London: British inflation shot up to a 16-year high in August, making it harder for the Bank of England to cut interest rates to ease the economic pain of what many are describing as the worst financial market crisis in a generation.

Global stock markets tumbled for the second day running yesterday, spooked by this week's collapse of investment bank Lehman Brothers and insurer AIG's ongoing battle to survive.

Shares in HBOS, Britain's biggest mortgage lender, fell more than 25 per cent as interbank lending once again all but halted more than a year after the global credit crunch first entered the popular lexicon.

Extra funds

The BoE threw an extra £20 billion ($35.7 billion) into the financial system to ease the strains, but the cost of borrowing sterling funds for just a day jumped more than a percentage point to its highest level since April 2001.

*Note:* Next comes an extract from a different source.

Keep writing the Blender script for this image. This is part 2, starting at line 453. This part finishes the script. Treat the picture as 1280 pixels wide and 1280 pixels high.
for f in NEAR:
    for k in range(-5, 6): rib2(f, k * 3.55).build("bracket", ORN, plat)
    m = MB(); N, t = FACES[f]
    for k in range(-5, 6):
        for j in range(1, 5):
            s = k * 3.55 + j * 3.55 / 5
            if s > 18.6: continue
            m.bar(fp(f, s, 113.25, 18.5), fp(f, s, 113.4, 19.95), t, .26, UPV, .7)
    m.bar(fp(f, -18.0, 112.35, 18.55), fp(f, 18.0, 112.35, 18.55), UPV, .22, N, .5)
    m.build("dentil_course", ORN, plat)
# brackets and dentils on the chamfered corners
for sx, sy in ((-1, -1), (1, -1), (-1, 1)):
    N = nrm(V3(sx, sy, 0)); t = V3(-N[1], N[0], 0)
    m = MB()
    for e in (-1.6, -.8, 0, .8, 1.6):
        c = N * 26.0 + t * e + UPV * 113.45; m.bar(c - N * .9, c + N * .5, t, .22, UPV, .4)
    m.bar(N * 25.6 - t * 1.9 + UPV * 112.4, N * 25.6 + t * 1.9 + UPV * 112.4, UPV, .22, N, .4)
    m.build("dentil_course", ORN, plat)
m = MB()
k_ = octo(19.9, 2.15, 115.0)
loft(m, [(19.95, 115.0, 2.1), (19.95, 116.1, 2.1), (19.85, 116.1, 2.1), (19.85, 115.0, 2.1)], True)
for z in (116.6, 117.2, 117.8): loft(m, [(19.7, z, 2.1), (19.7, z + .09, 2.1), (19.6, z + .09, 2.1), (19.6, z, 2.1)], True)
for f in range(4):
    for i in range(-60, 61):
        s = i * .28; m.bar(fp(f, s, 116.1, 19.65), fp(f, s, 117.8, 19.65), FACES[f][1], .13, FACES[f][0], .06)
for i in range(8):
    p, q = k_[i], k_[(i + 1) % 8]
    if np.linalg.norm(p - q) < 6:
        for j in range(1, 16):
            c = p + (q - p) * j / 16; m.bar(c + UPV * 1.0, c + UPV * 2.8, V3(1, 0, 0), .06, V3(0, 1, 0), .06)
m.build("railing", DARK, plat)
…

In a letter to the government explaining why prices were rising so fast -the BoE's inflation target is 2 per cent - Governor Mervyn King said policymakers would keep the market turmoil in mind at their next rate-setting meeting.

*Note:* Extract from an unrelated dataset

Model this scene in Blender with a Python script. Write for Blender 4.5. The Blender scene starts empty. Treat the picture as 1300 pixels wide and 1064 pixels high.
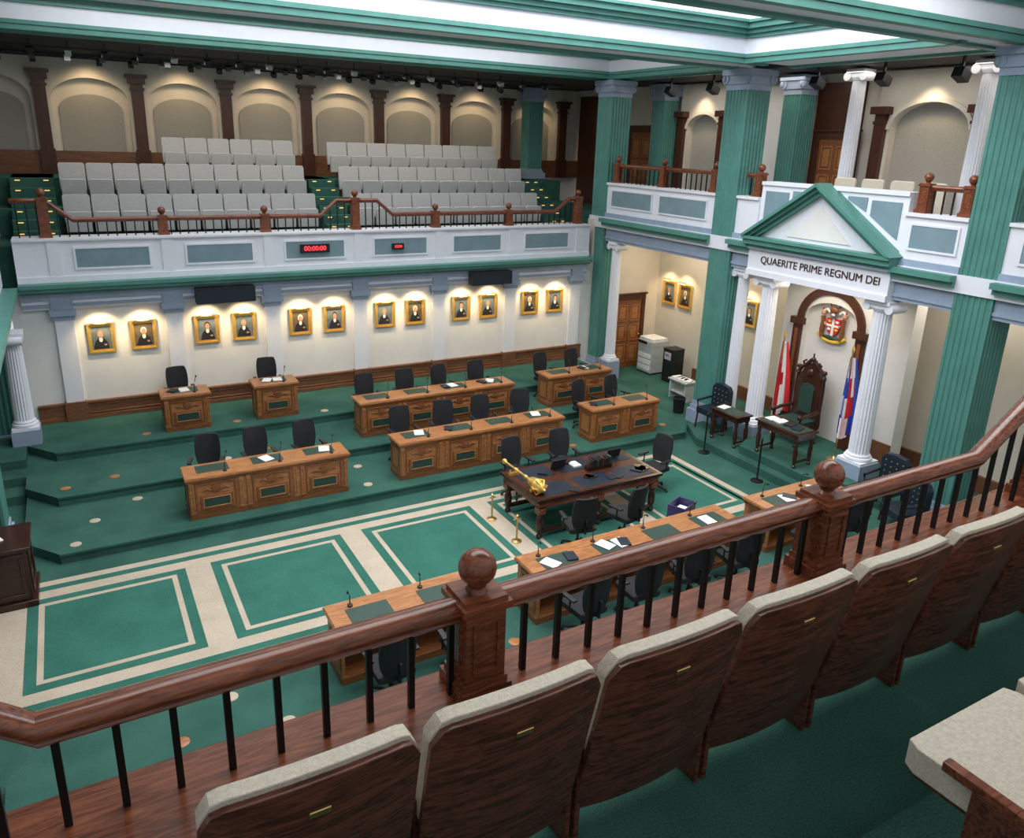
import bpy, bmesh, math, random
from mathutils import Matrix, Vector
random.seed(4)
pi=math.pi
S=bpy.context.scene
# ------------------------------------------------------------------ materials
def mat(name,col,rough=.6,metal=0.,kind='plain',col2=None,scale=8.,bump=0.,emit=0.,spec=.5):
    m=bpy.data.materials.new(name); m.use_nodes=True; nt=m.node_tree; n=nt.nodes; L=nt.links
    b=n['Principled BSDF']; b.inputs['Roughness'].default_value=rough; b.inputs['Metallic'].default_value=metal
    b.inputs['Specular IOR Level'].default_value=spec
    if col2 is None: col2=tuple(c*.86 for c in col)
    tc=n.new('ShaderNodeTexCoord'); mp=n.new('ShaderNodeMapping'); L.new(tc.outputs['Object'],mp.inputs[0])
    nz=n.new('ShaderNodeTexNoise'); L.new(mp.outputs[0],nz.inputs['Vector'])
    nz.inputs['Scale'].default_value=scale; nz.inputs['Detail'].default_value=5
    cr=n.new('ShaderNodeValToRGB'); cr.color_ramp.elements[0].position=.34; cr.color_ramp.elements[1].position=.66
    cr.color_ramp.elements[0].color=(*col2,1); cr.color_ramp.elements[1].color=(*col,1)
    if kind=='wood': mp.inputs['Scale'].default_value=(1.0,9,9); nz.inputs['Distortion'].default_value=1.4
    if kind=='woodv': mp.inputs['Scale'].default_value=(9,9,1.0); nz.inputs['Distortion'].default_value=1.4
    L.new(nz.outputs['Fac'],cr.inputs[0]); L.new(cr.outputs[0],b.inputs['Base Color'])
    if kind=='carpet':
        n2=n.new('ShaderNodeTexNoise'); n2.inputs['Scale'].default_value=130; L.new(tc.outputs['Object'],n2.inputs['Vector'])
        mx=n.new('ShaderNodeMixRGB'); mx.blend_type='MULTIPLY'; mx.inputs[0].default_value=.6
        c2=n.new('ShaderNodeValToRGB'); c2.color_ramp.elements[0].position=.35; c2.color_ramp.elements[1].position=.6
        c2.color_ramp.elements[0].color=(.42,.42,.42,1)
        L.new(n2.outputs['Fac'],c2.inputs[0]); L.new(cr.outputs[0],mx.inputs[1]); L.new(c2.outputs[0],mx.inputs[2]); L.new(mx.outputs[0],b.inputs['Base Color'])
        bp=n.new('ShaderNodeBump'); bp.inputs['Strength'].default_value=.4; bp.inputs['Distance'].default_value=.01
        L.new(n2.outputs['Fac'],bp.inputs['Height']); L.new(bp.outputs[0],b.inputs['Normal'])
    elif bump:
        bp=n.new('ShaderNodeBump'); bp.inputs['Strength'].default_value=bump; bp.inputs['Distance'].default_value=.004
        n2=n.new('ShaderNodeTexNoise'); n2.inputs['Scale'].default_value=260; L.new(tc.outputs['Object'],n2.inputs['Vector'])
        L.new(n2.outputs['Fac'],bp.inputs['Height']); L.new(bp.outputs[0],b.inputs['Normal'])
    if emit:
        b.inputs['Emission Color'].default_value=(*col,1); b.inputs['Emission Strength'].default_value=emit
    return m
WHITE=mat('paint_white',(.78,.79,.86),.6,scale=3,col2=(.75,.76,.83))
CREAM=mat('wall_cream',(.78,.76,.745),.7,scale=3,col2=(.74,.72,.705))
CREAMW=mat('wall_cream_warm',(.70,.65,.58),.7,scale=3,col2=(.66,.61,.54))
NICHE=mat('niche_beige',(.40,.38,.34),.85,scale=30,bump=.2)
TEAL=mat('paint_teal',(.085,.26,.22),.45,scale=3)
TEALD=mat('paint_teal_dark',(.06,.20,.165),.5,scale=3)
BLUEG=mat('paint_bluegrey',(.32,.39,.52),.5,scale=3)
PANEL=mat('panel_bluegrey',(.20,.30,.35),.55,scale=3)
CARP=mat('carpet_green',(.058,.155,.122),.95,kind='carpet',col2=(.038,.115,.090),scale=1.6,spec=.1)
CARP2=mat('carpet_green_bright',(.052,.19,.145),.95,kind='carpet',col2=(.04,.155,.118),scale=1.6,spec=.1)
CRC=mat('carpet_cream',(.62,.52,.41),.95,kind='carpet',col2=(.54,.45,.35),scale=2,spec=.1)
OAK=mat('oak_honey',(.50,.215,.08),.28,kind='wood',col2=(.26,.095,.03),scale=3.5)
OAKD=mat('oak_carved',(.27,.10,.034),.35,kind='wood',col2=(.15,.05,.017),scale=4)
MAH=mat('mahogany',(.27,.085,.04),.2,kind='wood',col2=(.10,.029,.014),scale=4.5)
MAHV=mat('mahogany_v',(.085,.028,.013),.35,kind='woodv',col2=(.05,.015,.008),scale=3)
WAIN=mat('wainscot_wood',(.22,.095,.045),.4,kind='wood',col2=(.13,.05,.024),scale=3)
DARKW=mat('dark_wood',(.055,.018,.012),.2,kind='wood',col2=(.03,.010,.007),scale=4)
BLACK=mat('black_plastic',(.012,.012,.014),.5)
BLKF=mat('black_fabric',(.014,.014,.017),.8,bump=.3)
IRON=mat('black_iron',(.01,.01,.01),.45,metal=.3)
LEATH=mat('green_leather',(.02,.055,.042),.45)
NAVY=mat('navy_leather',(.012,.02,.035),.4)
GOLD=mat('gold_leaf',(1.0,.66,.18),.32,metal=.7,col2=(.8,.48,.11),scale=30)
BRASS=mat('brass',(.75,.50,.20),.3,metal=.9)
PAPER=mat('paper',(.85,.85,.83),.8)
FAB=mat('seat_fabric',(.50,.49,.485),.9,scale=40,bump=.4,col2=(.43,.42,.415))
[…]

But economists said there was little to suggest that the BoE was about to cut interest rates after soaring utility bills pushed inflation to 4.7 per cent in August, its highest since 1992.

King said he expected inflation to go higher still and stay above the target well into 2009.

"Because the peak in CPI inflation is expected to be higher than three months ago, the risk that it may have an effect on other prices and other costs is now greater," King wrote to finance minister Alistair Darling.

"For that reason, the (monetary policy) committee has become firmer in its belief that a period of muted economic growth is necessary to dampen pressures on wages and prices and return inflation to target."

Recession risk

The British economy already failed to grow in the three months to June for the first time since the slump of the early 1990s, and most economists expect output to fall outright in the second half of the year.

House prices have fallen by more than 10 per cent in the last year, consumer confidence has crumbled and thousands of people are expected to lose their jobs in the construction, retail and banking sectors.

Around 5,000 people worked in Lehman Brothers' London office alone.

"Prior to this weekend, we had reached a situation where the UK was expected ... to see a mild contraction in GDP over late 2008, followed by an anaemic recovery in 2009," said Malcolm Barr, economist at JP Morgan. "The events of the weekend and (Monday) intensify concerns over the ongoing tightening in fin-ancial conditions."